But what really makes me uneasy is the general sense that government, heck, all institutions seem stuck in mucks of their own making all at once.

Think about it.

Government gums up intelligence leads. The Catholic Church sits in a swamp of sex crimes. Big business wallows in a web of greed.

Pick your poison: FBI/CIA separate secret screw-ups; predator priests; Enron, WorldCom, Martha Stewart.

The basics defense, religion, money seem suspect.

Plus, the Bush administration, which railed for months against a new agency to fight terror, now is selling a new agency to fight terror.

I mean, does it bother anyone else this un-Washington president who campaigned against the power, size and unwieldy bulk of the federal government now thinks a new department with a new secretary, deputies, assistants, 170,000 employees, a $38 billion budget is just what the country needs?

Meanwhile, the president’s principal anti-terror adviser, Gen. Wayne Downing, resigns amid reports of “frustration.” Tom Ridge is lost in a shuffle of speculation he’s not to drive the anti-terror bus. The economy maintains a low-grade fever: not really sick, not really well. And the national psyche seems schizoid.

Consider:

Democratic pollster Peter Hart tells me every single number measuring confidence in Congress, the FBI, the CIA, is “down the drain,” but the president’s popularity stays high, and a majority (52 percent) say the country’s moving in the “right direction.”
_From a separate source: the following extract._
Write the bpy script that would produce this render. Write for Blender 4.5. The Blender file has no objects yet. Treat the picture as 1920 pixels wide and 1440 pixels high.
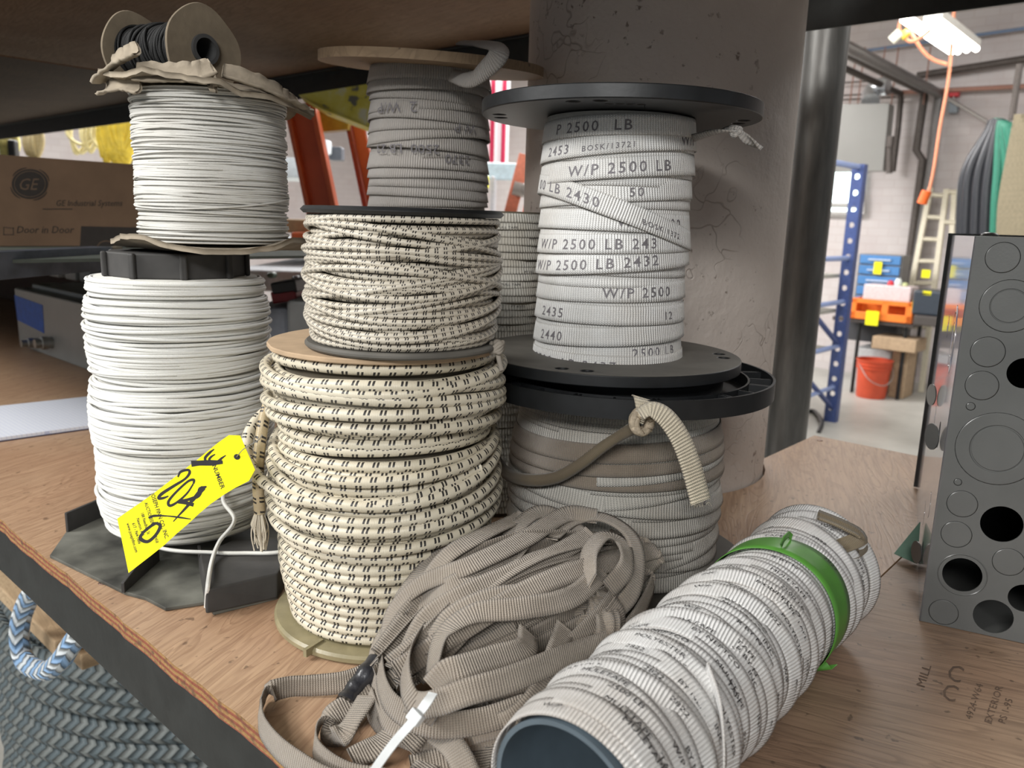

This, amazingly, is up from a year ago. And while other polls show lower and dropping “right direction” numbers, they also show those numbers higher than last year at this time.

When I press Hart, he says it’s because we’re “linking arms,” standing together, hoping for the best. But, he says, concern is emergent.

“Underneath it all, I feel a lot less certain and positive,” Hart said.

Me, too.

I turn to national Republican pollster Neil Newhouse.

“It’s like the electorate has a split personality,” he says. “There’s strong approval of the president, but there’s anxious feelings about the issues facing the country … increasing concern about the economy, anxiety about fear of attack and that maybe we’re not prosecuting the war as well as we should, and loss of faith in institutions.”

He says fresh polling this week shows worry “almost evenly split” among economy, terrorism and issues related to moral decline, especially in corporate America.

In other words, we are now a nation of multi-worry jugglers. And schitzy.

Even, or maybe especially, on the eve of our national birthday.